Science @ CIRES  >  Science Reviews  >  NOAA Science Review, 2002

Abstracts: 17

Structure of Western North America

Craig H. Jones, Anne F. Sheehan, G. Lang Farmer, Peter H. Molnar, Roger Bilham

The western U.S. provides one of the most dynamic laboratories for understanding the creation of topography and deformation resulting from activity in the Earth's mantle. Numerous research threads within CIRES address these issues from the surface to deep within the mantle.

Here in Colorado, where the mantle supports some of the highest topography in the U.S., the mantle may also be actively deforming the Earth's surface. Sheehan, Bilham and postdoc Fred Blume have been investigating whether strain is accumulating across the state.
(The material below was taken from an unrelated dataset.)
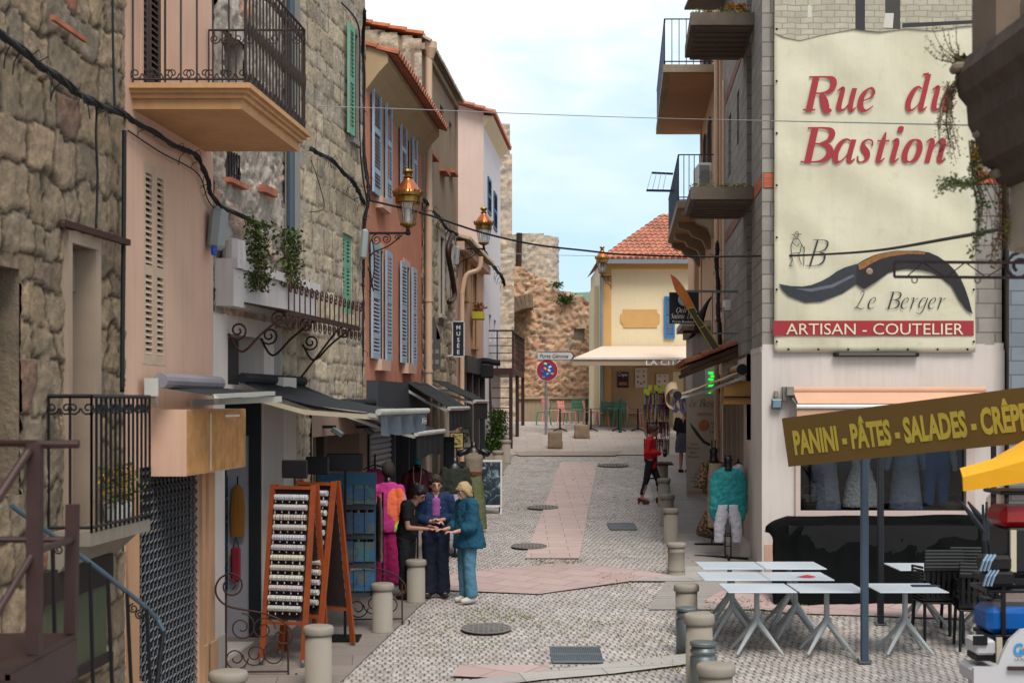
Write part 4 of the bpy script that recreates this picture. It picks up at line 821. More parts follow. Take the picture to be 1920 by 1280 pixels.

They completed an initial reoccupation of old geodetic markers with GPS equipment this past year that should soon allow us to know to what degree Colorado is accumulating strain that could produce earthquakes.

In the Sierra Nevada of California, geochemical work by Farmer and coworkers has shown that a puzzling suite of volcanic rocks that were erupted 3.5 million years ago (Ma) sampled an otherwise unmelted part of the mantle isolated from convective processes since the Precambrian (c. 1000 Ma). The unique petrological and geochemical characteristics of these rocks can be explained if the volcanics were generated when a thick layer of eclogite was removed from the base of the crust.

Jones and Farmer and a colleague have reinterpreted the tectonic history of much of California in light of this 3.5 Ma event. Removing the ~50 km thick layer of eclogite caused uplift of the Sierra at about that time. This in turn initiated extensional faulting in the area adjoining the Sierra on the east. The increased extension must be compensated by increased shortening elsewhere, which is consistent with the creation of much of the Coast Ranges about 3 Ma. Finally, changes in the lateral extent of the rigid Sierra Nevada-Great Valley block predict a decrease in slip rate on the San Andreas Fault and an increase in strike-slip east of the Sierra, a prediction compatible with available observations.

Molnar and Jones have further exploited the timing from the Sierran system to provide the first ever observational control on the rate of removal of mantle lithosphere. The 7 Myr duration of the removal of the eclogite, combined with its appearance in two anomalies extending to about 300 km depth, places constraints on the viscosity of the uppermost mantle. When combined with heat flow constraints, experimentally derived flow laws are probably consistent with the rapid deformation inferred.

Flow in the uppermost mantle can reveal connections between the crust and deeper mantle. Gradients in flow are found from measurements of seismic anisotropy made and compiled by Sheehan and a coworker. These reveal a peculiar pattern suggestive of major mantle upwelling under eastern Nevada under southwest-moving lithosphere.

At deeper levels, changes in the mineralogical structure of mantle materials with pressure produce discontinuities in seismological properties that will vary in depth depending on temperature. Sheehan, Molnar, and postdoc Hersh Gilbert have combined seismograms from across the southwestern U.S. to produce an image of the variations in the discontinuities at 410 and 660 km depth. In general, the depths of these discontinuities do not vary in a manner indicative of vertically coherent thermal anomalies. This suggests that the mantle in this region is not involved in whole-mantle convective flow. Continued work will address whether this is a result of layered convection or reflects some transience in this system as the plate boundary has changed from subduction to strike-slip motion.